■ WHAT YOU HAVE TO DO ■
Reproduce from the records below, with no pictures, exactly the lines between the one containing "Build this scene" and the one containing "R = math.radians", inclusive.

##### TASK MATERIAL

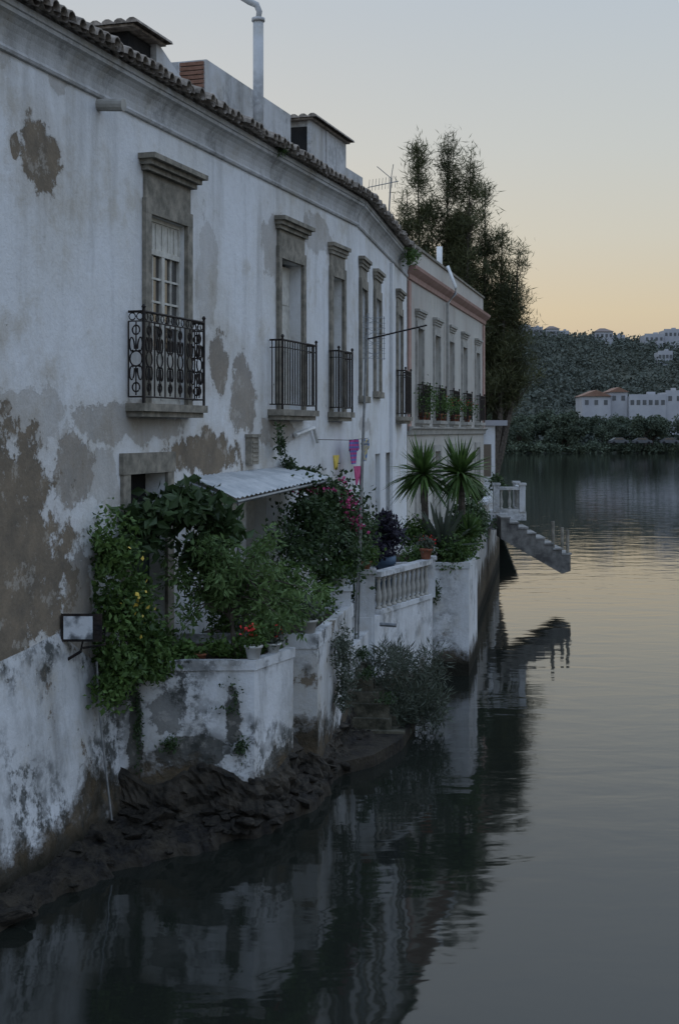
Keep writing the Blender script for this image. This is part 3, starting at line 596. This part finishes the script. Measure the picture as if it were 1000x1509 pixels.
m=MB(); m.box(46,57,326,326.4,2.0,6.0); mk('garden_wall',m,'hwall',label='long pale wall among the bank trees',cat='wall')
def carmesh():
    e=thing('parked_car',(0,0,0),'small grey car parked on the far bank','car',group='cars parked on the far bank'); 
    pr=[(-2.1,.3),(-2.1,.8),(-1.6,.95),(-.9,1.42),(.7,1.45),(1.3,.98),(2.05,.82),(2.1,.3)]; m=MB(); k=8; m.add([(x,-.85,z) for x,z in pr]+[(x,.85,z) for x,z in pr],[tuple(range(k)),tuple(range(2*k-1,k-1,-1))]+[(i,k+i,k+(i+1)%k,(i+1)%k) for i in range(k)]); mk('body',m,'carp',e)
    m=MB(); m.add([(-1.35,-.86,1.0),(1.1,-.86,1.0),(.6,-.86,1.36),(-.85,-.86,1.36)],[(0,1,2,3)]); mk('window',m,'glass',e)
    for x in (-1.3,1.3):
        m=MB(); m.tube([(x,-.9,.32),(x,-.6,.32)],.32,12); mk('wheel',m,'dark',e)
    return e
c=carmesh(); c.location=(66,296.5,2.0); dup(c,(61,297,2.0),.1); dup(c,(72,296.5,2.0),-.1)
# ------------------------------------------------------------------ casuarina trees
def casuarina(base,spires,seed,label,dens=7.5):
    e=thing('casuarina_tree',base,label,'tree',group='feathery trees behind the houses'); rr=random.Random(seed); m=MB(); C=[];R=[]
    for (dx,dy,zt,wd,zb) in spires:
        b=Vector(base); top=Vector((base[0]+dx,base[1]+dy,zt)); mid=Vector((base[0]+dx*.8,base[1]+dy*.8,base[2]+(zt-base[2])*.4))
        pts=[b,(b+mid)/2+Vector((dx*.1,0,0)),mid,(mid+top)/2,top]; m.tube(pts,[.26,.2,.13,.05,.012],7)
        n=int((zt-zb)*dens)
        for i in range(n):
            t=rr.random()**.72; z=zt-(zt-zb)*t; env=wd*min(1,(.10+1.15*t))*rr.uniform(.5,1.3)
            a=rr.uniform(0,6.28); q=env*rr.uniform(.2,1.15); f=(z-base[2])/(zt-base[2])
            cx=base[0]+dx*min(1,.55+f*.5) if f<.9 else base[0]+dx; cy=base[1]+dy*min(1,.6+f*.4)
            s=Vector((cx,cy,z-q*.9)); p=Vector((cx+q*math.cos(a),cy+q*math.sin(a),z+rr.uniform(-.1,.6))); 
            m.tube([s,(s+p)/2-Vector((0,0,.1*q)),p],[.026,.015,.005],4,False)
            for k in (1.0,.86,.7,.5):
                if rr.random()<.76: w=s.lerp(p,k); C.append((w.x+rr.uniform(-.17,.17),w.y+rr.uniform(-.17,.17),w.z+rr.uniform(-.15,.3))); R.append(rr.uniform(.11,.36))
    mk('trunk',m,'bark',e); rg=np.random.default_rng(seed); C=np.array(C);R=np.array(R); per=34; idx=np.repeat(np.arange(len(C)),per)
    d=rg.normal(size=(len(idx),3))*np.array([.7,.7,.5])+np.array([0,0,.5]); d/=np.linalg.norm(d,axis=1)[:,None]
    P=C[idx]+rg.normal(size=(len(idx),3))*R[idx][:,None]*.78; mb,t=leafmesh(P,.38,.078,0,rg,d); ct=np.repeat(rg.random(len(C))[idx],4); mk('crown',mb,'lf_cas',e,tint=.4*t+.6*ct)
    return e
casuarina((4.4,62,1.6),[(-.85,0,18.0,1.2,9.5),(.60,.6,18.6,1.35,9),(1.55,-.4,17.3,1.3,8),(-1.3,.5,15.8,1.0,10),(-.1,.8,15.0,1.5,9),(1.0,.2,15.0,1.5,9)],31,'tall feathery casuarina with several slender spires',7.4)
casuarina((6.5,63,1.2),[(.25,0,16.3,1.4,6.5),(1.1,.4,14.6,1.4,6.3),(1.75,-.3,13.2,1.15,6.2),(-.8,.2,15.0,1.5,7),(1.1,-.6,11.2,1.4,6),(.2,.5,12.4,1.8,6),(1.5,.3,10.2,1.2,5.8),(-.6,-.3,13.2,1.7,6.5),(-1.2,0,14.0,1.4,7)],32,'dense dark casuarina leaning out beside the river',9.0)
# ------------------------------------------------------------------ plants
def bush(name,blobs,n,size,mat,label,asp=.5,gap=0,gf=3,droop=0,seed=1,shell=.45,cat='plant',group=None,kind=None):
    mb,t=leafcloud(blobs,n,size,asp,gap,gf,droop,shell,seed); return mk(name,mb,mat,tint=t,label=label,cat=cat,group=group,kind=kind)
bush('fig_vine',[((-2.30,17.2,3.90),(.36,.5,.26)),((-1.90,17.4,3.92),(.44,.45,.28)),((-1.58,17.6,3.66),(.32,.4,.28)),((-2.55,16.9,3.68),(.26,.3,.3)),((-1.75,17.6,3.35),(.3,.3,.25)),((-2.35,17.0,3.45),(.2,.25,.2))],2000,.16,'lf_dark','large leaved dark vine hanging over the green door',.6,-.1,3.2,.4,2)
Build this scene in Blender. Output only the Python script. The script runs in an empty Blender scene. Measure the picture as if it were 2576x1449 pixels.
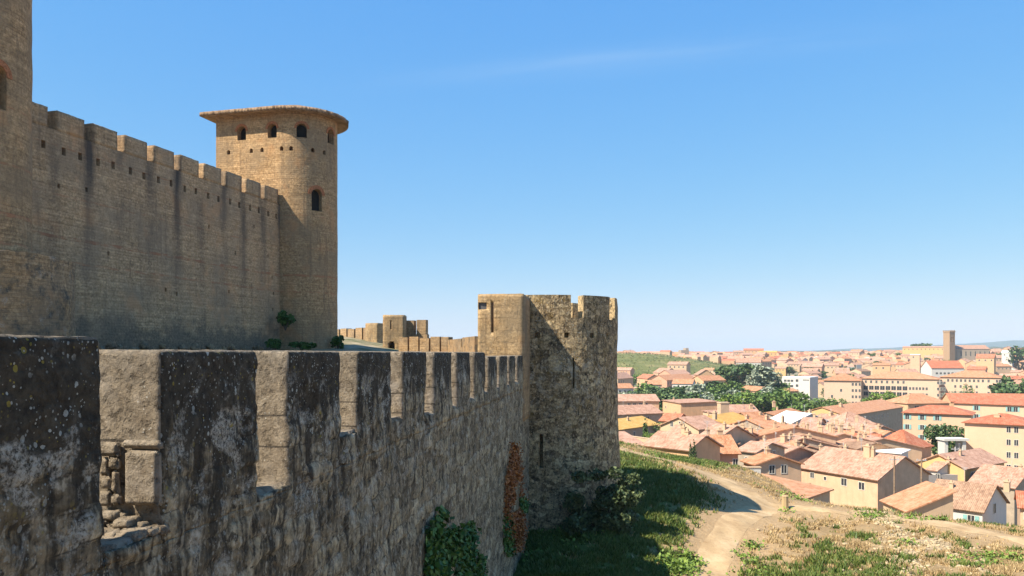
import bpy, bmesh, math, random
import numpy as np
from mathutils import Vector, Matrix

random.seed(7)
rng = np.random.default_rng(11)
SC = bpy.context.scene
COL = SC.collection
R = math.radians

# ------------------------------------------------------------------ camera
F = 2003.0            # focal length in photo units (photo taken as 2576 wide)
CX, HZ = 1288.0, 888.0  # principal column, horizon row
cam_d = bpy.data.cameras.new('camera')
cam = bpy.data.objects.new('camera', cam_d)
COL.objects.link(cam)
cam.location = (0, 0, 0)
cam.rotation_euler = (R(90), 0, 0)
cam_d.sensor_width = 36.0
cam_d.lens = F / 2576 * 36
cam_d.shift_y = (HZ - 724.5) / 2576
cam_d.clip_start = 0.1
cam_d.clip_end = 60000
SC.camera = cam

# ------------------------------------------------------------------ sky and sun
SUN_EL = R(49)
sv = Vector((-0.88, -0.475)).normalized()
SUN = Vector((sv.x * math.cos(SUN_EL), sv.y * math.cos(SUN_EL), math.sin(SUN_EL)))
W = bpy.data.worlds.new('World')
SC.world = W
W.use_nodes = True
wn = W.node_tree
wn.nodes.clear()
sky = wn.nodes.new('ShaderNodeTexSky')
sky.sky_type = 'NISHITA'
sky.sun_disc = False
sky.sun_elevation = SUN_EL
sky.sun_rotation = math.atan2(sv.x, sv.y) % (2 * math.pi)
sky.altitude = 100
sky.air_density = 1.0
sky.dust_density = 0.15
sky.ozone_density = 3.0
bg = wn.nodes.new('ShaderNodeBackground')
bg.inputs['Strength'].default_value = 0.131
wo = wn.nodes.new('ShaderNodeOutputWorld')
# one faint high streak of cirrus, a band across the northern sky
def wmath(op, a, b=0.0):
    n_ = wn.nodes.new('ShaderNodeMath'); n_.operation = op
    for i_, v_ in ((0, a), (1, b)):
        if isinstance(v_, bpy.types.NodeSocket):
            wn.links.new(v_, n_.inputs[i_])
        else:
            n_.inputs[i_].default_value = v_
    return n_.outputs[0]
tc = wn.nodes.new('ShaderNodeTexCoord')
sx_ = wn.nodes.new('ShaderNodeSeparateXYZ')
wn.links.new(tc.outputs['Generated'], sx_.inputs[0])
yy_ = wmath('MAXIMUM', sx_.outputs[1], 0.05)
u_ = wmath('DIVIDE', sx_.outputs[0], yy_)
v_ = wmath('DIVIDE', sx_.outputs[2], yy_)
cv_ = wn.nodes.new('ShaderNodeCombineXYZ')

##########

■ FULL ANSWER ■
Build this scene in Blender. Output only the Python script. The script runs in an empty Blender scene. Measure the picture as if it were 2576x1449 pixels.
import bpy, bmesh, math, random
import numpy as np
from mathutils import Vector, Matrix

random.seed(7)
rng = np.random.default_rng(11)
SC = bpy.context.scene
COL = SC.collection
R = math.radians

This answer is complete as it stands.